Lance Roberts, CEO of Expatriate Financial Services, said he and his team of three would have stayed with LPL after it acquired its parent firm, The Investment Center, a Bedminster, N.J.-based RIA. LPL, however, wasn’t interested in keeping the group’s particular niche of U.S. expatriates and some international clients, Roberts said. With that, he decided to file his own Form ADV.
“I did not want to abandon all my clients and my book of business,” he said. “I was not going to walk away from all that.”
LPL did not respond to request for verification. The San Deigo-based broker/dealer announced it had closed the acquisition of The Investment Center on March 11, noting it had welcomed the firm’s “160 high-performing advisors to our network.” LPL said it had onboarded about $4 billion of brokerage and advisory assets, with another $3 billion coming in the months ahead.
Advisor Roberts had been an international branch manager for The Investment Center since 2004, building a book of clients that included U.S. citizens who teach overseas and the schools that provide them with 401(k) plans.
The newly minted RIA CEO, who is 78 years old, said he wanted to continue serving those clients for the coming years before organizing his own retirement.
“I’m carrying over as many as want to come,” he said. “But we’re still in the early days; it’s a work in progress.”
Roberts said advising expatriate clients has meant working for years with the now-trending approach of being a “holistic” advisor, as they work across investing, financial planning, and tax preparation.
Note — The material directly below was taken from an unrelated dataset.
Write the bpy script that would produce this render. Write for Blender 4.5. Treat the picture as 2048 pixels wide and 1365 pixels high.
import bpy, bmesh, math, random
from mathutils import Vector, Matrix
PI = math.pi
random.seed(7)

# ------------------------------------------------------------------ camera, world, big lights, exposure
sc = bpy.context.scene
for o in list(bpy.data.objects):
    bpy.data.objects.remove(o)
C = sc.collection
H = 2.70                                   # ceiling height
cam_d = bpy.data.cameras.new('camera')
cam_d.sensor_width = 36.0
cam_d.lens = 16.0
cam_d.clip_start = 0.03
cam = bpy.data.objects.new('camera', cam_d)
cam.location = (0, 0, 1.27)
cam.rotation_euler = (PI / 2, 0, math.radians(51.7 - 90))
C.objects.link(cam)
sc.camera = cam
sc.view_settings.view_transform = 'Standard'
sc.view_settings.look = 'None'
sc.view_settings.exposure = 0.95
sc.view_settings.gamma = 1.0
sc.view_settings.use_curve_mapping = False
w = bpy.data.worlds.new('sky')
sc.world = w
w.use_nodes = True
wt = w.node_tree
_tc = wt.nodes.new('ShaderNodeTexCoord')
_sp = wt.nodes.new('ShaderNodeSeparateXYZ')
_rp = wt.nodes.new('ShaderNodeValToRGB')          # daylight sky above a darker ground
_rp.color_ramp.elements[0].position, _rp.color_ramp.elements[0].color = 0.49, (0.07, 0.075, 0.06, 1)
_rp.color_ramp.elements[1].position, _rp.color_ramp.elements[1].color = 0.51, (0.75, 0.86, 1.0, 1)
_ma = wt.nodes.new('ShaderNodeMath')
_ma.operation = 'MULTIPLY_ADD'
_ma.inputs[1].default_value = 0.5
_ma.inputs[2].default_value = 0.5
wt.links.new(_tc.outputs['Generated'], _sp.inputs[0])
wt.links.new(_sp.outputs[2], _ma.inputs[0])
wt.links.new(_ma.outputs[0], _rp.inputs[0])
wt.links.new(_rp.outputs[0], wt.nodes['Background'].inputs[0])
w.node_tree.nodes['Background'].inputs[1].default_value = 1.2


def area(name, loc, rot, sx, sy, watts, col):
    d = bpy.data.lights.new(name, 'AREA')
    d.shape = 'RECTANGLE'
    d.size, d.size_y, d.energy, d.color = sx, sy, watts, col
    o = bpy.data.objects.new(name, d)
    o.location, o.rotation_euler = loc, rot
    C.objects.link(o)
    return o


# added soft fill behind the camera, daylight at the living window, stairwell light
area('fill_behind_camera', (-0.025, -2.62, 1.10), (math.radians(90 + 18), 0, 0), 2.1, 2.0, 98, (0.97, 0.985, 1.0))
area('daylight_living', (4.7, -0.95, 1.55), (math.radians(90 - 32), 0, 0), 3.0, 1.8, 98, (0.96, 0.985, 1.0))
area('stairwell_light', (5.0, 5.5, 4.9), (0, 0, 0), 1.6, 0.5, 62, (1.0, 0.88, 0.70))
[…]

“As expatriates, their tax situation is different, so I got into doing taxes as part of my financial practice back in the 1990s when I had investment clients who were using a different tax preparer back in the states,” he said. “I was helping them to capital gains harvest using their foreign exclusions, and they were being told, ‘Wait a minute, this man is churning your account,’ and I would have to constantly explain that wasn’t the case.”
Now that Expatriate Financial Services will operate as an RIA instead of a commission-based brokerage, clients will not have to pay fees on the sales and buybacks that happen with tax loss harvesting. Roberts said he would now be included in his firm’s services, which he sees as one advantage of being solo.
The advisor anticipates bringing over $200 million in client assets, about half of which will come from the 401(k) plans with international schools.
Roberts established the 401(k) advisement business in the mid-2000s. After researching qualified retirement plans, he realized that international schools could set up plans for U.S. teachers working overseas to create further tax advantages, this time for their retirement savings.
After pursuing legal guidance and finding a 401(k) provider who works internationally, Roberts brought the idea to the schools. Currently, Expatriate Financial Services has 50 schools worldwide offering a 401(k) plan to teachers with U.S. citizenship.
Roberts is also looking to hire and train advisors for his practice, ideally with experience living internationally, which he sees as important for serving the client base.
Once the new RIA is well established, he says he will be looking to sell the practice so he can retire to “a well-deserved time with my grandkids in Hawaii.”